### Objective
Return the material exactly, first line through the line containing "SC.cycles.transparent_max_bounces = 32", and nothing more. Pictures stay out.

### Collected material
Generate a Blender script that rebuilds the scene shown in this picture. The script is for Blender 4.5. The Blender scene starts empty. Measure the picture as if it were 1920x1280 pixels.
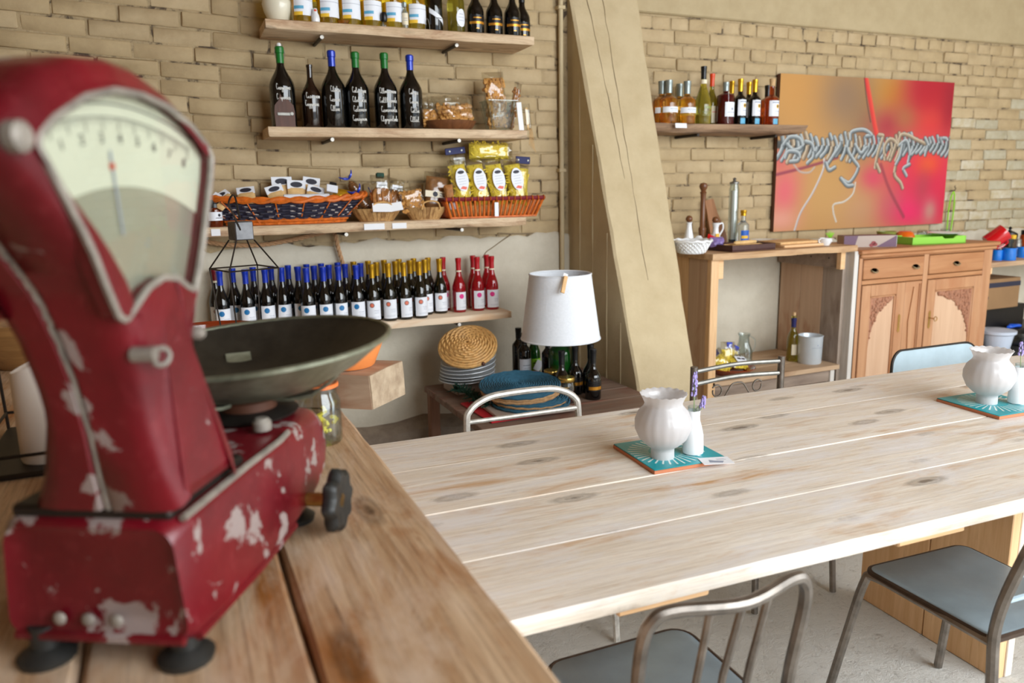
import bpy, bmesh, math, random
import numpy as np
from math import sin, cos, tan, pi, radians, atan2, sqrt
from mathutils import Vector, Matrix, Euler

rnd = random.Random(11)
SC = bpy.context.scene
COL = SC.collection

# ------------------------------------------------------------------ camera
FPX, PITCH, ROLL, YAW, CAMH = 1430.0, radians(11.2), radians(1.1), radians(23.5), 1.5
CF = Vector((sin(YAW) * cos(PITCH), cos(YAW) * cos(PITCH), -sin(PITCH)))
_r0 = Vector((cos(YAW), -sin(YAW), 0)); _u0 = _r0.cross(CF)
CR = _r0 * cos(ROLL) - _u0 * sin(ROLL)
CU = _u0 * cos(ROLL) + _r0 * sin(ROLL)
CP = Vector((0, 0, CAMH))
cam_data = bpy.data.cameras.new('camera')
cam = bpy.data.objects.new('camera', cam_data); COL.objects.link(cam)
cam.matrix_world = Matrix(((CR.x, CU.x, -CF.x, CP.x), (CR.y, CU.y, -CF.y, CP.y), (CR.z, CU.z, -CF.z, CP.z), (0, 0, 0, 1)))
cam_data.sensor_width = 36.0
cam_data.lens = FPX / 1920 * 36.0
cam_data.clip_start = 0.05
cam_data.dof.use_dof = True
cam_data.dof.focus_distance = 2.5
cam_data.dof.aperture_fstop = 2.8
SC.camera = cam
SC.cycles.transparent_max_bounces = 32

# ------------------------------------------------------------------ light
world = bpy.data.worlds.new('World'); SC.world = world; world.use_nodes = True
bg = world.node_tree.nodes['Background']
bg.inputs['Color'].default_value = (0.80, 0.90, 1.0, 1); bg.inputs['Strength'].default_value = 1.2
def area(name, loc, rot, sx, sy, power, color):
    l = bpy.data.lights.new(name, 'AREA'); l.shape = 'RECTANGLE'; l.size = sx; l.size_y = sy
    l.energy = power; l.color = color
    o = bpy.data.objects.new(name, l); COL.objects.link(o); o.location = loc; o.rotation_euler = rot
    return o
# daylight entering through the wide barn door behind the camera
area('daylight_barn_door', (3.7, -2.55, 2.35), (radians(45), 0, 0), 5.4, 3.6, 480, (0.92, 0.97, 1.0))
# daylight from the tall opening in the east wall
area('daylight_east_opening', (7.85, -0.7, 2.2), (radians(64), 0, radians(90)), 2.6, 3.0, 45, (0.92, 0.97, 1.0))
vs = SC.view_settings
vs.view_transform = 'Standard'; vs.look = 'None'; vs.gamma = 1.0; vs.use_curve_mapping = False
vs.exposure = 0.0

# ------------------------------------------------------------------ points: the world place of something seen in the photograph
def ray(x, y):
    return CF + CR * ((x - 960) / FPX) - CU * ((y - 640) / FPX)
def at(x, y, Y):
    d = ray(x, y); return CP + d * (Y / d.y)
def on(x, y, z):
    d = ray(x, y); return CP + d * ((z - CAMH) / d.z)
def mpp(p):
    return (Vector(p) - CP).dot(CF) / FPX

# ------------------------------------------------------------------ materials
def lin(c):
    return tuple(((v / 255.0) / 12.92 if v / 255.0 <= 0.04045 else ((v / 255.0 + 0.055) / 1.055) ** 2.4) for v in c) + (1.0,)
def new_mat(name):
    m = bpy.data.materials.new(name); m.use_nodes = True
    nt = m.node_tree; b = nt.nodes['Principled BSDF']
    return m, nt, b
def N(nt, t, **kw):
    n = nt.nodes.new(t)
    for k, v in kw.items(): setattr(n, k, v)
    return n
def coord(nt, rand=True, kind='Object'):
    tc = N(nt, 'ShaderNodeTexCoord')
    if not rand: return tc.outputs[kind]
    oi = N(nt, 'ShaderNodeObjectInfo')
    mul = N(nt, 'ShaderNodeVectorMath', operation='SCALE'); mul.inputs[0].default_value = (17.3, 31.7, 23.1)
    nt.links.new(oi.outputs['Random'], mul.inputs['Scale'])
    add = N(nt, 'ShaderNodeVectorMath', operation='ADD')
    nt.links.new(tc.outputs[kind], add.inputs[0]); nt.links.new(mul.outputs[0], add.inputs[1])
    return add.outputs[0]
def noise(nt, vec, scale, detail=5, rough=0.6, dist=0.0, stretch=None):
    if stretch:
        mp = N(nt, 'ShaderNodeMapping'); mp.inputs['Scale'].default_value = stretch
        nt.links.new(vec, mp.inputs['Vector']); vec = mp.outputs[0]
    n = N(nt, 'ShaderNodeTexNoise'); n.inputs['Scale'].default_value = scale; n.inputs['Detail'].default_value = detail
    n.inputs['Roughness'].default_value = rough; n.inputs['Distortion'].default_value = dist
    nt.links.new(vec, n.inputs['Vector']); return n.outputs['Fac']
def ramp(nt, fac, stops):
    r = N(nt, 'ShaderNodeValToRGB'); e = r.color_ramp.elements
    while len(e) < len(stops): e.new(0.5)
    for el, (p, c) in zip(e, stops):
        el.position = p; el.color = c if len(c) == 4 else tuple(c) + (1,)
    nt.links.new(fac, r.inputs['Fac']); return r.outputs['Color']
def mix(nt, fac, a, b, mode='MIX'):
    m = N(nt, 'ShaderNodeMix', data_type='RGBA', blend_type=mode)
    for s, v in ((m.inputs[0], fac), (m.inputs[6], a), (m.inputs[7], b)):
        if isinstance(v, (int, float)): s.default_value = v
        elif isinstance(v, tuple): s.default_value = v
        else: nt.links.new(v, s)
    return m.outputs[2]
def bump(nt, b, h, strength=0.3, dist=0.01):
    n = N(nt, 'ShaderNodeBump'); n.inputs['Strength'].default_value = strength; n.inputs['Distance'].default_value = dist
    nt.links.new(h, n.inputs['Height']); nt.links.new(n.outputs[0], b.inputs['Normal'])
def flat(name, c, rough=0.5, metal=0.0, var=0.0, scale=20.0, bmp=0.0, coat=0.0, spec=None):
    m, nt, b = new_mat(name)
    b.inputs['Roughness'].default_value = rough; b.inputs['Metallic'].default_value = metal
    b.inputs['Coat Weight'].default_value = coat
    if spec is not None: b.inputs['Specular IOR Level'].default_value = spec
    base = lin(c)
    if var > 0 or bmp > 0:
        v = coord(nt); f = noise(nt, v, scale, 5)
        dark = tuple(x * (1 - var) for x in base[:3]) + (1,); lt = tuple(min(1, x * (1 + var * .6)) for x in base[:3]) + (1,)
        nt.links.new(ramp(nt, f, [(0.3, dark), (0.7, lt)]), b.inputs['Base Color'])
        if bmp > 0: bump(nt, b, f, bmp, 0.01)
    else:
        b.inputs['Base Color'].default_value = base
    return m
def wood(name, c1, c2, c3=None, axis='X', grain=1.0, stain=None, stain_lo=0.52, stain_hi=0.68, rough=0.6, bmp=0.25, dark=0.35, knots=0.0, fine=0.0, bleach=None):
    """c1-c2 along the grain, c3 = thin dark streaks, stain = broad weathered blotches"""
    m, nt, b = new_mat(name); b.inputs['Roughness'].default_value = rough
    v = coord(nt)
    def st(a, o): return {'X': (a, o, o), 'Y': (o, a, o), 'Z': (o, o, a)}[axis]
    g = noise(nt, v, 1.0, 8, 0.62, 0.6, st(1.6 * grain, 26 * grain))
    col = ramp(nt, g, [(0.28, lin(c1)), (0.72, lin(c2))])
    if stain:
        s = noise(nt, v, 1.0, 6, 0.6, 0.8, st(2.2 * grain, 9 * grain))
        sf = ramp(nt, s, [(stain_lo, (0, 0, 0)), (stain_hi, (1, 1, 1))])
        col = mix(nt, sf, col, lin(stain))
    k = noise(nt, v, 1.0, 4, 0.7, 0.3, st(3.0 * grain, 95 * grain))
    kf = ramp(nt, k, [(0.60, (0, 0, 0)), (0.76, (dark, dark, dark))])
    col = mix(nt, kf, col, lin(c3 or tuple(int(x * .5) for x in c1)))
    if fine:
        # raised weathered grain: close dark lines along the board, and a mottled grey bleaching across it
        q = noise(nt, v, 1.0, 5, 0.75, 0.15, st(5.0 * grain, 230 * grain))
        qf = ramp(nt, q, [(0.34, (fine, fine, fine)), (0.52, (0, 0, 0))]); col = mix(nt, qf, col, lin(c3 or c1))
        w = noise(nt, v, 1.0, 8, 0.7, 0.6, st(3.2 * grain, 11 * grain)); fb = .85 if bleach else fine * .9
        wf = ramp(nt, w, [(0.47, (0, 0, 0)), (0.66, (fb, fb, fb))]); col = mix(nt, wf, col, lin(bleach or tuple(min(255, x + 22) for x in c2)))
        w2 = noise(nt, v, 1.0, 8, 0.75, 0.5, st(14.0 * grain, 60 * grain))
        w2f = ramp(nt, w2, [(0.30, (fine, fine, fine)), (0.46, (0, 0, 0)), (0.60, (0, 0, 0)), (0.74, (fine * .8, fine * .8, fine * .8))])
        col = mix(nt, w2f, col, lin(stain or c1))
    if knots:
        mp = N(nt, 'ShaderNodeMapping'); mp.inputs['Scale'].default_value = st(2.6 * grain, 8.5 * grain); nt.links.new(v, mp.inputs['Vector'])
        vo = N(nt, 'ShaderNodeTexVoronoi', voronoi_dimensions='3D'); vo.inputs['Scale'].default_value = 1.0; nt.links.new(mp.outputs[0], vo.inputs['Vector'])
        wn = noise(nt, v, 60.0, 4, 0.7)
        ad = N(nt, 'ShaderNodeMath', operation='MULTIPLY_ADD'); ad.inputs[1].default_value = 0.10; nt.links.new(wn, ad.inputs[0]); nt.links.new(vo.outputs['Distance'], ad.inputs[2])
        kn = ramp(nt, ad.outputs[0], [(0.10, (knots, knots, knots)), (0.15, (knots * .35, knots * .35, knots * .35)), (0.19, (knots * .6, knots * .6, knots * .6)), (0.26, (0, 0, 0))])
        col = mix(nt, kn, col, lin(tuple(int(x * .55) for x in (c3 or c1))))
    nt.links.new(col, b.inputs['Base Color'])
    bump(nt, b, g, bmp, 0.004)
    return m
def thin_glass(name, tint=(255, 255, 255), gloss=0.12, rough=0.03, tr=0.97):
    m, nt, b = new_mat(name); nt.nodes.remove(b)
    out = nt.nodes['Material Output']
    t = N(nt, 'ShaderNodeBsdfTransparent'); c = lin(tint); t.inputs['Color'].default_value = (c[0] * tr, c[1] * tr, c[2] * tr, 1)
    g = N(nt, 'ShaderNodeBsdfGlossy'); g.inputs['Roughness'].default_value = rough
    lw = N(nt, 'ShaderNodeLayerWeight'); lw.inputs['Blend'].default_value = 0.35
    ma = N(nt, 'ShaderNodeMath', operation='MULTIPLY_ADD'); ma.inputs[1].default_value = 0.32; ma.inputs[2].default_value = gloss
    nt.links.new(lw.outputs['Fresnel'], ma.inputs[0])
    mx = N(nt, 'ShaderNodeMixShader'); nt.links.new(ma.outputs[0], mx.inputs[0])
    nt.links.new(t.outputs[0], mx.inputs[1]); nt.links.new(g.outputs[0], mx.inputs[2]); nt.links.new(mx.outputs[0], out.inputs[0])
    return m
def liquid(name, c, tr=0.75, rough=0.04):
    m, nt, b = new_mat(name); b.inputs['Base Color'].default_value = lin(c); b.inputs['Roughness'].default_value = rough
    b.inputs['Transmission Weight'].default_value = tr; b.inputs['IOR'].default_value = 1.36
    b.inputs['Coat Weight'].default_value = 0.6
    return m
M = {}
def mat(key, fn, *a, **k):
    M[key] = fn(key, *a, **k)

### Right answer
Generate a Blender script that rebuilds the scene shown in this picture. The script is for Blender 4.5. The Blender scene starts empty. Measure the picture as if it were 1920x1280 pixels.
import bpy, bmesh, math, random
import numpy as np
from math import sin, cos, tan, pi, radians, atan2, sqrt
from mathutils import Vector, Matrix, Euler

rnd = random.Random(11)
SC = bpy.context.scene
COL = SC.collection

# ------------------------------------------------------------------ camera
FPX, PITCH, ROLL, YAW, CAMH = 1430.0, radians(11.2), radians(1.1), radians(23.5), 1.5
CF = Vector((sin(YAW) * cos(PITCH), cos(YAW) * cos(PITCH), -sin(PITCH)))
_r0 = Vector((cos(YAW), -sin(YAW), 0)); _u0 = _r0.cross(CF)
CR = _r0 * cos(ROLL) - _u0 * sin(ROLL)
CU = _u0 * cos(ROLL) + _r0 * sin(ROLL)
CP = Vector((0, 0, CAMH))
cam_data = bpy.data.cameras.new('camera')
cam = bpy.data.objects.new('camera', cam_data); COL.objects.link(cam)
cam.matrix_world = Matrix(((CR.x, CU.x, -CF.x, CP.x), (CR.y, CU.y, -CF.y, CP.y), (CR.z, CU.z, -CF.z, CP.z), (0, 0, 0, 1)))
cam_data.sensor_width = 36.0
cam_data.lens = FPX / 1920 * 36.0
cam_data.clip_start = 0.05
cam_data.dof.use_dof = True
cam_data.dof.focus_distance = 2.5
cam_data.dof.aperture_fstop = 2.8
SC.camera = cam
SC.cycles.transparent_max_bounces = 32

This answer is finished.